A Brief History of the
Department of Food Science & Technology
in the University of California
The Department of Food Science & Technology has
evolved from origins at the Berkeley campus, in the Department of Viticulture
and Enology, in 1918, and the Department of Dairy Industry, in 1908.
Broad interest in the advancement of California agriculture predated
statehood. The first Constitution of California, in 1849, includes the
provision, "The Legislature shall encourage, by all suitable means, the
promotion of intellectual, scientific, moral, and agricultural
improvement." Among other influences, gifts by Congress of public lands in
1853, to support a "seminary of learning", and 1862, to establish a
"college teaching agriculture and the mechanic arts", led to the
legislative act creating the University of California as a complete university,
including humanities as well as agriculture, mining, and mechanics. On March 23,
1868, Charter Day, Governor H. H. Haight signed this act, which stipulated that
the College of Agriculture should be the first established within the
University.
The Department, then termed Division, of Viticulture and Enology was
organized following legislation, in 1880, and included instruction in olive
culture by 1887. The subsequent origin and divergence of Food Science &
Technology has been recounted briefly in FS&T's
entry, in The Centennial Record of the University of
California, 1868-1968.
Emil M. Mrak was an early student in the Department of Viticulture and Fruit
Products. He joined the faculty in 1936, the year he received his doctorate,
became Chair of the (by then separate) Department of Food Technology in 1948,
and oversaw its move to Davis in 1951. He helped the campus achieve academic and
administrative autonomy from Berkeley. And, in 1959, he became Chancellor of the
Davis campus. Mrak's presentation at a symposium held at
Davis in 1984, honoring the 75th anniversary of the campus, provides a brief
personal history of these events prior to his chancellorship. His
career-spanning memoir, an oral history, A Journey through Three
Epochs, can be found in complete and abbreviated form.

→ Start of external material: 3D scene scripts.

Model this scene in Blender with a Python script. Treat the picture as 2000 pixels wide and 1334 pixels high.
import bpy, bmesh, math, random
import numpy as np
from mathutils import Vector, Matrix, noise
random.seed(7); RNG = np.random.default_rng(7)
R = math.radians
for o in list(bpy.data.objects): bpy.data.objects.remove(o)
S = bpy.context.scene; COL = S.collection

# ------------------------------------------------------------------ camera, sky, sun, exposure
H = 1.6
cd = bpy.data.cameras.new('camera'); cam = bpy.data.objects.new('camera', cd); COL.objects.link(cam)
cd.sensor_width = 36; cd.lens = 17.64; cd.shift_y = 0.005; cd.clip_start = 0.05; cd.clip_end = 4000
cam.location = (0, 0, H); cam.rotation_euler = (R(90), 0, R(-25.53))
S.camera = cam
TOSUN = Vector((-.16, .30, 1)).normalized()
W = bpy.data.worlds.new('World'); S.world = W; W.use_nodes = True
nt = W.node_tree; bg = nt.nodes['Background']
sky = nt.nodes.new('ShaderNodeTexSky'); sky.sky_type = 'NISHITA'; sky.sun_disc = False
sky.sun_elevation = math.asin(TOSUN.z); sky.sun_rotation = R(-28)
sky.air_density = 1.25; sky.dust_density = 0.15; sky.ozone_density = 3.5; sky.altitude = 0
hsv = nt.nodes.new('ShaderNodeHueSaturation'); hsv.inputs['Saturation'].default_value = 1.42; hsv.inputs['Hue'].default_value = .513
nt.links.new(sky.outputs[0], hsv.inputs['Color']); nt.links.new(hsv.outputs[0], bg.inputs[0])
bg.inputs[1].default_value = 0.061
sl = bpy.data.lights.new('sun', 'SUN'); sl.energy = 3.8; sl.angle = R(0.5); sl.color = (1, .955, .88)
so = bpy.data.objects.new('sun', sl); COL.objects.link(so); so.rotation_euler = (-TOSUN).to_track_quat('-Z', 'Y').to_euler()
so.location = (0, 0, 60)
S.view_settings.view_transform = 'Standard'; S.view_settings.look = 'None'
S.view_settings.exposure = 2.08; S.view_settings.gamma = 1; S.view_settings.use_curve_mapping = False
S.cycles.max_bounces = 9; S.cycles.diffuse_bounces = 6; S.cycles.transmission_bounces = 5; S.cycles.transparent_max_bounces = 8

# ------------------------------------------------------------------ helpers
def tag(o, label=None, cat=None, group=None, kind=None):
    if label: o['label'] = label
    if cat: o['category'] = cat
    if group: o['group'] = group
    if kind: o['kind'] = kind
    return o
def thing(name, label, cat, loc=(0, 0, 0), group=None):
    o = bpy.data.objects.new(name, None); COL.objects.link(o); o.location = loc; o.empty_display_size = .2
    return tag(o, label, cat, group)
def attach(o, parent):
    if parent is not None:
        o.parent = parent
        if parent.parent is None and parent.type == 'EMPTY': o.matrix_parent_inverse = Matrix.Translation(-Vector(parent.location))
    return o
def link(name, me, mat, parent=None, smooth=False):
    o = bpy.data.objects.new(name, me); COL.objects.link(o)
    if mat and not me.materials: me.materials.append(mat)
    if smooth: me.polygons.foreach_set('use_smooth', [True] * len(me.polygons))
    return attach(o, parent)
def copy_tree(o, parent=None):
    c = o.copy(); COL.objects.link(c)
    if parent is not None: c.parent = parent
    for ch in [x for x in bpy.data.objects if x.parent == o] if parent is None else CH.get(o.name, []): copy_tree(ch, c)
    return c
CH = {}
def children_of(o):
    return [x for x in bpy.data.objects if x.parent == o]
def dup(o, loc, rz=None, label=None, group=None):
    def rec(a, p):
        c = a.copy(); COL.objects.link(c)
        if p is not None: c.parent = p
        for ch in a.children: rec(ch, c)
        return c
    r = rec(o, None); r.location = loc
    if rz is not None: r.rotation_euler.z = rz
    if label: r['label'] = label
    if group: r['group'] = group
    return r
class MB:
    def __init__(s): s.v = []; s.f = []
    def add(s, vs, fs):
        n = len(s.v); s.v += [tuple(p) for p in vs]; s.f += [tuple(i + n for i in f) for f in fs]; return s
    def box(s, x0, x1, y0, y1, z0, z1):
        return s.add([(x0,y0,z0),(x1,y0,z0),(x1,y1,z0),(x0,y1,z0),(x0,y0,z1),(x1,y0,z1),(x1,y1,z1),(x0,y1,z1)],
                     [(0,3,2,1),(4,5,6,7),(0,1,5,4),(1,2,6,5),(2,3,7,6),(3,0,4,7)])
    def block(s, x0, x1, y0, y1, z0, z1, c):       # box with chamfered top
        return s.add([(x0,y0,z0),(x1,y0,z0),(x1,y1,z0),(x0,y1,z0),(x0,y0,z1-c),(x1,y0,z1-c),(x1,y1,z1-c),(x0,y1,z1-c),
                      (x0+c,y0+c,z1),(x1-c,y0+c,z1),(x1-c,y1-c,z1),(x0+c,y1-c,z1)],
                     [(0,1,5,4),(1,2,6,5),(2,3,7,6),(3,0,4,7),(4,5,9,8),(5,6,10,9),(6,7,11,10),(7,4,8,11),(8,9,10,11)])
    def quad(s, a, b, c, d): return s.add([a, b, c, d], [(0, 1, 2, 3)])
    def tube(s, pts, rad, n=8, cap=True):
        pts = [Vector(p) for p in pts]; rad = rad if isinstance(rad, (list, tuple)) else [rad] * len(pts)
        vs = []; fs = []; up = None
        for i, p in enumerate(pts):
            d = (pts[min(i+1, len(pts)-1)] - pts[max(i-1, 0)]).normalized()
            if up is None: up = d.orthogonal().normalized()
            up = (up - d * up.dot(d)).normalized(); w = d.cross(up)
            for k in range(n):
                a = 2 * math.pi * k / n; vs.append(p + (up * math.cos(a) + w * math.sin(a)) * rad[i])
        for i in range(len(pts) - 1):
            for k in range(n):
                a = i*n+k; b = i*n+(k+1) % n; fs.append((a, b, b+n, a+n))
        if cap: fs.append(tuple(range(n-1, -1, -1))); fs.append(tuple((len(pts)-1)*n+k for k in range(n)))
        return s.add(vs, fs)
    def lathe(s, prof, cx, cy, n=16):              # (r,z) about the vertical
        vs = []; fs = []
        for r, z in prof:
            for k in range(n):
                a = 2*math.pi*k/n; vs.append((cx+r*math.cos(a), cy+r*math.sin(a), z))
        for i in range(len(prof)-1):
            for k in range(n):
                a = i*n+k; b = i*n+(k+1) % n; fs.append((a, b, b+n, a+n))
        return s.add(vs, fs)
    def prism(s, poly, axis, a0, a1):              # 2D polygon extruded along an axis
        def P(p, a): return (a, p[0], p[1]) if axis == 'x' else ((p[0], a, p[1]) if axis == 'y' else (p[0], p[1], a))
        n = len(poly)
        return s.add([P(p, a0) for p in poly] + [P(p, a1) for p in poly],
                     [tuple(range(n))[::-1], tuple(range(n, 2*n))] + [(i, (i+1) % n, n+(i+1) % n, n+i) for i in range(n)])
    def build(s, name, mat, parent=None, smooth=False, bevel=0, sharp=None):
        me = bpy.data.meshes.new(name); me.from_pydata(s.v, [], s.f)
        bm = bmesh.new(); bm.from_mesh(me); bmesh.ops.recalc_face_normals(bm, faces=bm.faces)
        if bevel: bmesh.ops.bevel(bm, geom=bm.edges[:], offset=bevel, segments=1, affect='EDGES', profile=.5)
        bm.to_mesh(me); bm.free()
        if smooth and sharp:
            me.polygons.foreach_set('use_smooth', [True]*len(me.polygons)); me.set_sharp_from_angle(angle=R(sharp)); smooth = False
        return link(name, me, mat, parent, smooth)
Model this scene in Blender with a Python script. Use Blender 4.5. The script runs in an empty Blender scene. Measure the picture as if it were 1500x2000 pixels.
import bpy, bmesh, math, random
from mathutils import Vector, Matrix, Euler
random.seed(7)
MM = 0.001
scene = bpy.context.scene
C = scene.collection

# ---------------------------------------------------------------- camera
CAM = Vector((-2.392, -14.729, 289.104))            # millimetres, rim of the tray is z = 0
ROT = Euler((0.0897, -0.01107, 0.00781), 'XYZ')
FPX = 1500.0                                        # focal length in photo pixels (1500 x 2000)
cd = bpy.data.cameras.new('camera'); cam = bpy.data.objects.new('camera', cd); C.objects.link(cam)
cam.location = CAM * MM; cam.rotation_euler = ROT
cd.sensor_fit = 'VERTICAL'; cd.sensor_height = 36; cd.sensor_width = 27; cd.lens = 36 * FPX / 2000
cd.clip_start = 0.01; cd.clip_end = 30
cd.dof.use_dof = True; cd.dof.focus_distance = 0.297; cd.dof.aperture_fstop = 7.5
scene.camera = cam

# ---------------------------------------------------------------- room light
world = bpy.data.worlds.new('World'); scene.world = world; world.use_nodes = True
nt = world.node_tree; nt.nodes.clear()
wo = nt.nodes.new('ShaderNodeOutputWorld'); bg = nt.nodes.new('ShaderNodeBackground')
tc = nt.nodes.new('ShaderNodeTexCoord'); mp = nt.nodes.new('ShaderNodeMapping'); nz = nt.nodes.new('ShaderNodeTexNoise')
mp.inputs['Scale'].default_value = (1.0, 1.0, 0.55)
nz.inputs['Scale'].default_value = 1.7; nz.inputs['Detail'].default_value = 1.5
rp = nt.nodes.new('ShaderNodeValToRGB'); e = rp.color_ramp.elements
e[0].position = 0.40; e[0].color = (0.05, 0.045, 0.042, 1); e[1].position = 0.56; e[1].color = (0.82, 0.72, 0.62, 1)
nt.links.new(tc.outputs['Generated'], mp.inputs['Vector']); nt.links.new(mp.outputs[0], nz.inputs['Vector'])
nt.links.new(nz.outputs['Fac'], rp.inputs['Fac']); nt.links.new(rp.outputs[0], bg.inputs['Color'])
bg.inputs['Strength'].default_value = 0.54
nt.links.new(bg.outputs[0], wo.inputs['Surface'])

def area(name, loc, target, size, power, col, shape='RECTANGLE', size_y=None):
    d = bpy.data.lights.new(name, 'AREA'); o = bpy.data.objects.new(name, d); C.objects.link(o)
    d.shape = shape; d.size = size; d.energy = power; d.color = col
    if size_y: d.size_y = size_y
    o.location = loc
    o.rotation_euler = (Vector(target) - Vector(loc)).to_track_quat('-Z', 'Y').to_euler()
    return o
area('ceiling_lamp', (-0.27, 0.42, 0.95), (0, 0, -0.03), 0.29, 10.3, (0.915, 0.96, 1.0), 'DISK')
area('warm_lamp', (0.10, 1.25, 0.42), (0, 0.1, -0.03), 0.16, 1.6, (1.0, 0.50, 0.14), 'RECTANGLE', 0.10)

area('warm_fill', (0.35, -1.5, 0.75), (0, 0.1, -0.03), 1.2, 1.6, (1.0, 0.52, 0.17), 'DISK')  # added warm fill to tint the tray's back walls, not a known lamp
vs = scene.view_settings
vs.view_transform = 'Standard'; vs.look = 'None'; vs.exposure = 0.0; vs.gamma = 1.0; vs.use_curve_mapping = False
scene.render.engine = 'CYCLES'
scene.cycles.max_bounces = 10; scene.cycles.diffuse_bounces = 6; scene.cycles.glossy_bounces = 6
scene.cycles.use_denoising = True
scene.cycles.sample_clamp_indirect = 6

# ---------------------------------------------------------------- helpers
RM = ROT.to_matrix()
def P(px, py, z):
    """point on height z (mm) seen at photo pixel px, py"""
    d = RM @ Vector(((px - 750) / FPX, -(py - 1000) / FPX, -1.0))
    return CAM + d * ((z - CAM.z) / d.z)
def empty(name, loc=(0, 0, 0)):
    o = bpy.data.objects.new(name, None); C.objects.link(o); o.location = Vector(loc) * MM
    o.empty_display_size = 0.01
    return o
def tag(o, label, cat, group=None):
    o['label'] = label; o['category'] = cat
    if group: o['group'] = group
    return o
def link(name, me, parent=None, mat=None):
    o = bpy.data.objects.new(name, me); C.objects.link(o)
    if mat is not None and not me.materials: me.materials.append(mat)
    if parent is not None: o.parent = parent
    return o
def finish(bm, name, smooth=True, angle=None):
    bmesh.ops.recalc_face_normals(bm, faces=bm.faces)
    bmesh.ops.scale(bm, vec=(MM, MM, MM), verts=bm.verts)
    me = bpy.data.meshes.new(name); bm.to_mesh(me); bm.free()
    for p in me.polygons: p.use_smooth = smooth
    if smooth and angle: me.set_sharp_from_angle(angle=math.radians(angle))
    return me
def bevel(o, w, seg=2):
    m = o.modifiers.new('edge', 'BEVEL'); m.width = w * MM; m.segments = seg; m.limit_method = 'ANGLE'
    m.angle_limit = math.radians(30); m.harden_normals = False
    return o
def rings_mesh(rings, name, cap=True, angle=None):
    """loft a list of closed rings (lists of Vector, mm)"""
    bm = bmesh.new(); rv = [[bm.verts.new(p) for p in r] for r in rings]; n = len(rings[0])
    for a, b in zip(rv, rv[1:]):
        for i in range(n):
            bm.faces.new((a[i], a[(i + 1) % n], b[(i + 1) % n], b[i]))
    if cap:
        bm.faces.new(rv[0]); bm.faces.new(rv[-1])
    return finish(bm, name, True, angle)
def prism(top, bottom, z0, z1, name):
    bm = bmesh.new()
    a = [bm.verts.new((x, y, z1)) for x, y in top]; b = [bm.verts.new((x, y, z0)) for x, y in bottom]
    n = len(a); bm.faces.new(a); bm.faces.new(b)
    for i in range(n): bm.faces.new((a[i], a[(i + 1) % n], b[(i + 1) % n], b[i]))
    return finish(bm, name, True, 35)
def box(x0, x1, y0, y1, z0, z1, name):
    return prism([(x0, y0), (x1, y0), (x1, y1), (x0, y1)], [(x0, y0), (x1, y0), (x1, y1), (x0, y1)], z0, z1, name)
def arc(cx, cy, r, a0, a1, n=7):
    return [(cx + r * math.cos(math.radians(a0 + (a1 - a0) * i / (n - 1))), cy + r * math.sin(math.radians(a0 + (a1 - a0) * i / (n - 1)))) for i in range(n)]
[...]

The Department of Dairy Industry was organized upon the move and expansion of
pre-existing programs from Berkeley to the University Farm School at
Davisville, now Davis, in 1908. Eugene L. Jack was the last chair of the
Department of Dairy Industry, from 1946 until the department was discontinued
and consolidated with Food Science & Technology in 1959. In about 1966, he
wrote History of the Department of Dairy Industry in the University of
California, an unpublished history of the 51 years of Dairy Industry at
Davis, and its antecedents at Berkeley. This is available in the Department's Library.